Ritter, J.P., Santucci, Altman, Florio and Schmidt, JJ., concur.

Ordered that the petitioner’s motion is granted to the extent that Charges 1 through 5, 7 through 9, 14, and 16 through 19 *27are sustained, and charge 15 is not sustained; and the motion is otherwise denied; and it is further,

Ordered that the respondent’s cross motion is granted to the extent that Charge 15 is not sustained, and the cross motion is otherwise denied; and it is further,

Ordered that the respondent, Solomon Abrahams, is immediately suspended from the practice of law for a period of five years, and continuing until the further order of this Court, with leave to the respondent to apply for reinstatement no sooner than six months before the expiration of the five-year period upon furnishing satisfactory proof that during that period he (a) refrained from practicing or attempting to practice law, (b) fully complied with this order and with the terms and provisions of the written rules governing the conduct of disbarred, suspended, and resigned attorneys (see 22 NYCRR 691.10), and (c) otherwise properly conducted himself; and it is further,

Ordered that pursuant to Judiciary Law § 90, during the period of suspension and until the further order of this Court, the respondent, Solomon Abrahams, shall continue to desist and refrain from (1) practicing law in any form, either as principal or agent, clerk, or employee of another, (2) appearing as an attorney or counselor-at-law before any court, judge, justice, board, commission, or other public authority, (3) giving to another an opinion as to the law or its application or any advice in relation thereto, and (4) holding himself out in any way as an attorney and counselor-at-law.

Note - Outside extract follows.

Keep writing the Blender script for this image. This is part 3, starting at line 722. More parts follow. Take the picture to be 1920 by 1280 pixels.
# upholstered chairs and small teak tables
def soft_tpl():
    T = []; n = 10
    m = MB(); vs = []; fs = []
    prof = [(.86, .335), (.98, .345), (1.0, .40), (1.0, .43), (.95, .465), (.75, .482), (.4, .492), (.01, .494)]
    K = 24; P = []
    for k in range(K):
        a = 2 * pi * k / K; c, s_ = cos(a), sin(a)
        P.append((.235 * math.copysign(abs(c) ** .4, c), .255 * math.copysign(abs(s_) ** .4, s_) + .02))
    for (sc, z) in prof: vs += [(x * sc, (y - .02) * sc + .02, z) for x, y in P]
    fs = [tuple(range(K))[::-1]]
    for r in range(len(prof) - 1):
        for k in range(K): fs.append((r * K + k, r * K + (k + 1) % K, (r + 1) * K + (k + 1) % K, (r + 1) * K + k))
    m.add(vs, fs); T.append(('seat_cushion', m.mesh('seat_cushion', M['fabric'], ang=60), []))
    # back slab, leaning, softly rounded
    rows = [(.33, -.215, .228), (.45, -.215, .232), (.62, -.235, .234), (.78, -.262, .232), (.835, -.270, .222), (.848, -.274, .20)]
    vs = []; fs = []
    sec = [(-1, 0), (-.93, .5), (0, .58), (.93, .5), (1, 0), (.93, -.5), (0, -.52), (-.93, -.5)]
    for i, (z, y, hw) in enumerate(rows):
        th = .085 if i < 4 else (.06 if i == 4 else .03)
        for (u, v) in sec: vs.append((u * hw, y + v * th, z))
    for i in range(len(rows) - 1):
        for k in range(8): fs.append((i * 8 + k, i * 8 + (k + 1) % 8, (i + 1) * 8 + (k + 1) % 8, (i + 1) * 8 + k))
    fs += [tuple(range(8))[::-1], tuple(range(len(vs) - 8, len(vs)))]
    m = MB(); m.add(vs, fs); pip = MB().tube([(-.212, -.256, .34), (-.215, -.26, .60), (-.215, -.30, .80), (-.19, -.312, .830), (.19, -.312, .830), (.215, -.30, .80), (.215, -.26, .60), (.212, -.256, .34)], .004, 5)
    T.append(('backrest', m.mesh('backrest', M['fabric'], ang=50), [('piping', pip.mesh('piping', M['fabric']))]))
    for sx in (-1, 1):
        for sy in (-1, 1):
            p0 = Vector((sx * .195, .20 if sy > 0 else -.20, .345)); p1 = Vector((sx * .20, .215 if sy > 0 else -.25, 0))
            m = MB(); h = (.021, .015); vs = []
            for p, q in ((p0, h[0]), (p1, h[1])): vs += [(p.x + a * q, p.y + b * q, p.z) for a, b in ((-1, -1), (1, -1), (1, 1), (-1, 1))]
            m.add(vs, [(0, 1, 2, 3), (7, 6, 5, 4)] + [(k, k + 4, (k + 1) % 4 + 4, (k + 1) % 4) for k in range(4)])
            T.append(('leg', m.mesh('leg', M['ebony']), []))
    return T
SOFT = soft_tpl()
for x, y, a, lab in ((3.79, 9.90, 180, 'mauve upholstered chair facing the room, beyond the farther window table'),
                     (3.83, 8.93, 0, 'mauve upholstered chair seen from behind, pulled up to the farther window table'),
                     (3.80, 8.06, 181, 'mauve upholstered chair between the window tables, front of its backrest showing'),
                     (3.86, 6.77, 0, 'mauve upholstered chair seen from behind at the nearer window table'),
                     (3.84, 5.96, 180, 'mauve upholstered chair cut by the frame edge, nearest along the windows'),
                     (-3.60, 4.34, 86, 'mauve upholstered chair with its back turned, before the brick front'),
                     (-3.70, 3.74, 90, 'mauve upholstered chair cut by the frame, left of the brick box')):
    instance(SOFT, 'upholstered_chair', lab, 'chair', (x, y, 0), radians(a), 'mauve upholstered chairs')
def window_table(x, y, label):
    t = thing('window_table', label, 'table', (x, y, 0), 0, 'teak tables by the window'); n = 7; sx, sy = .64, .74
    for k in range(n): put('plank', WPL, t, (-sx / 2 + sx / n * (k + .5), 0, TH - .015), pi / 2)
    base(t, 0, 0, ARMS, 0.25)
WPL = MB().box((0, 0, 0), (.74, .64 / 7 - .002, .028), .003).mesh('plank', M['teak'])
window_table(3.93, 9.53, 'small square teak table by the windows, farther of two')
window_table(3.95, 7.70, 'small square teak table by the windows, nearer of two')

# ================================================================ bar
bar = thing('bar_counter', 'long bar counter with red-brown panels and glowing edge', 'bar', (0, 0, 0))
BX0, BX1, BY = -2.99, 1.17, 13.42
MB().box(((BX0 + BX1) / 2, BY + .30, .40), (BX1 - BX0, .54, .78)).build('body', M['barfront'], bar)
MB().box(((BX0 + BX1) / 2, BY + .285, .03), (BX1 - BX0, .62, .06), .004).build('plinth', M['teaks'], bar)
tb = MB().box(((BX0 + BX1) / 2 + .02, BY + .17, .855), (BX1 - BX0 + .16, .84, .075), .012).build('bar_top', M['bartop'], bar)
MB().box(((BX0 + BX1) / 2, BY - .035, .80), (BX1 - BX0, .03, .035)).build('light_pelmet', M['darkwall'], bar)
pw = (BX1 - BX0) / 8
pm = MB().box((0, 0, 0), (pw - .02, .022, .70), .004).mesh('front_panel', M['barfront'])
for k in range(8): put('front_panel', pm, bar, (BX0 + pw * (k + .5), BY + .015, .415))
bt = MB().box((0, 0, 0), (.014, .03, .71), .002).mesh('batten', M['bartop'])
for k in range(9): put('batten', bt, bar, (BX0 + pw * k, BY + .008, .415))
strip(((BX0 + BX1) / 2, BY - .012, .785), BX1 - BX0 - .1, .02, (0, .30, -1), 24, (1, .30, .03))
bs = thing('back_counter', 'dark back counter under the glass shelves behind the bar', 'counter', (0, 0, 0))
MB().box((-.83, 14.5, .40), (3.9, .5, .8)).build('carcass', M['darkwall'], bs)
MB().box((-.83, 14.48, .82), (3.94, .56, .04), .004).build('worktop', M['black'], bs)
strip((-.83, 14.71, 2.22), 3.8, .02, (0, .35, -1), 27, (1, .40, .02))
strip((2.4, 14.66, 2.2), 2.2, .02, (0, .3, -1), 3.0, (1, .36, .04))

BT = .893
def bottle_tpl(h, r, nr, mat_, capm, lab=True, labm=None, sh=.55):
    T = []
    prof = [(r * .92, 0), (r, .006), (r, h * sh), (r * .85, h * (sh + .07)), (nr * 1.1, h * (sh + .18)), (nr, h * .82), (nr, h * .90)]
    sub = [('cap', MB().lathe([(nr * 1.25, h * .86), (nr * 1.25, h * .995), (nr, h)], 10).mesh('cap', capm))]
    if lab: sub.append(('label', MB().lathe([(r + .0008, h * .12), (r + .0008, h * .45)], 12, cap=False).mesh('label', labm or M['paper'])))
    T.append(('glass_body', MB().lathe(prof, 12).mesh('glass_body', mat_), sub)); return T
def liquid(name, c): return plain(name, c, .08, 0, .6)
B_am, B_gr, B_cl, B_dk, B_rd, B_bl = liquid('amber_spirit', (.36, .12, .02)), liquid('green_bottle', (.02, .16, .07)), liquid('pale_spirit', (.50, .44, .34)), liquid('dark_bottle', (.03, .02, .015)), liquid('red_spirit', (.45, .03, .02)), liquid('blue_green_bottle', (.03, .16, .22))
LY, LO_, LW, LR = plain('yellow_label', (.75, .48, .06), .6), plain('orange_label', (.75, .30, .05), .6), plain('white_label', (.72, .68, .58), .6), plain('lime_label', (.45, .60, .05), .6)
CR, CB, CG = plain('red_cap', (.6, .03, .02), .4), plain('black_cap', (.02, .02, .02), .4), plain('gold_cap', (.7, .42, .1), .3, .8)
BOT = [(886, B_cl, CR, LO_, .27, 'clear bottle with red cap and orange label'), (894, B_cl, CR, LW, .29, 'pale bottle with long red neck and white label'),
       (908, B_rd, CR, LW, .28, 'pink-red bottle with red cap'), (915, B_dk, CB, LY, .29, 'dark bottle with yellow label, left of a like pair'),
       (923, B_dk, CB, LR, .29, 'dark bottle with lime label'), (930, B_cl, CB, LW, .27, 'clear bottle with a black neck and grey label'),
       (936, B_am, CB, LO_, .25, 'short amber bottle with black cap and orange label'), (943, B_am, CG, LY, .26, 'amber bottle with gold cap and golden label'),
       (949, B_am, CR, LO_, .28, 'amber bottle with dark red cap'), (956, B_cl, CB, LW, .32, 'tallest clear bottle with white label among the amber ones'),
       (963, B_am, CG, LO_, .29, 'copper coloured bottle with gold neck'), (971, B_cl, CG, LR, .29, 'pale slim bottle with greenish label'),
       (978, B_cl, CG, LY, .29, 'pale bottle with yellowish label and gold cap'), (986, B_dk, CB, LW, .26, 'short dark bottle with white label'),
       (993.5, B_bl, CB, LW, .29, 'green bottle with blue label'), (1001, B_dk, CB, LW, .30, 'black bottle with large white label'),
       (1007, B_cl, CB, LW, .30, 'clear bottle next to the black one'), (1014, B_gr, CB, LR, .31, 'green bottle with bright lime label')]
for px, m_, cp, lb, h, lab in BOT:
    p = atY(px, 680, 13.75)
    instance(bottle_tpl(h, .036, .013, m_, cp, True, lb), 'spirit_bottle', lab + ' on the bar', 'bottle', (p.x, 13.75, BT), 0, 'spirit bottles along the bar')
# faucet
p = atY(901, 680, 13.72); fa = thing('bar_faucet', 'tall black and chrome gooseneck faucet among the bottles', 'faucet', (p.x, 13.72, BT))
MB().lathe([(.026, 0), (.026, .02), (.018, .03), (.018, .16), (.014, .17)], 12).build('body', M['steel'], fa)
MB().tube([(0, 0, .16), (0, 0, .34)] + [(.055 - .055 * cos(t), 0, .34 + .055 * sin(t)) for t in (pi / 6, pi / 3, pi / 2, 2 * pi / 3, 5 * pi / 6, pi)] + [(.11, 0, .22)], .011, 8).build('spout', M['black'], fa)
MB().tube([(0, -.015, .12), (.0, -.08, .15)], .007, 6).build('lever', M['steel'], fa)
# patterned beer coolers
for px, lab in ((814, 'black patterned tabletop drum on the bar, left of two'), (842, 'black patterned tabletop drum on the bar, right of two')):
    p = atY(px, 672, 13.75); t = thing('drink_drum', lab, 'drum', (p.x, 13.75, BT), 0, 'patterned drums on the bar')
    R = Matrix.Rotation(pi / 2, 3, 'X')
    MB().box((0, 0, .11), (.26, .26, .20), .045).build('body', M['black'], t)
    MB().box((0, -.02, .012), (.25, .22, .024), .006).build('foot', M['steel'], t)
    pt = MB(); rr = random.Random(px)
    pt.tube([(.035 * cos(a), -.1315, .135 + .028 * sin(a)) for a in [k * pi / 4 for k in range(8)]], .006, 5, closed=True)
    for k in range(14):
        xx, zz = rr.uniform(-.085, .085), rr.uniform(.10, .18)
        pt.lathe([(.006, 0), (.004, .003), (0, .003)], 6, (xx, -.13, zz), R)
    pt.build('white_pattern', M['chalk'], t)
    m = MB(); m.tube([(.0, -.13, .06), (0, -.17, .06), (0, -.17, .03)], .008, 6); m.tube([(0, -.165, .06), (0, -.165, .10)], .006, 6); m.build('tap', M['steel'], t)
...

Motion by the respondent to vacate the interim suspension imposed by decision and order of this Court dated October 16, 2002, upon his conviction of a serious crime and to direct the Westchester County Department of Finance to refund to him the sum of $2,000.

Upon the papers submitted in support of the motion and the papers submitted in response thereto, it is

Ordered that the branch of the motion which is to vacate the respondent’s interim suspension from the practice of law is denied; and it is further,

Ordered that the branch of the motion which is to direct the Westchester County Department of Finance to refund $2,000 to the respondent is denied as academic (see Caiola v Allcity Ins. Co., 305 AD2d 350 [2003]).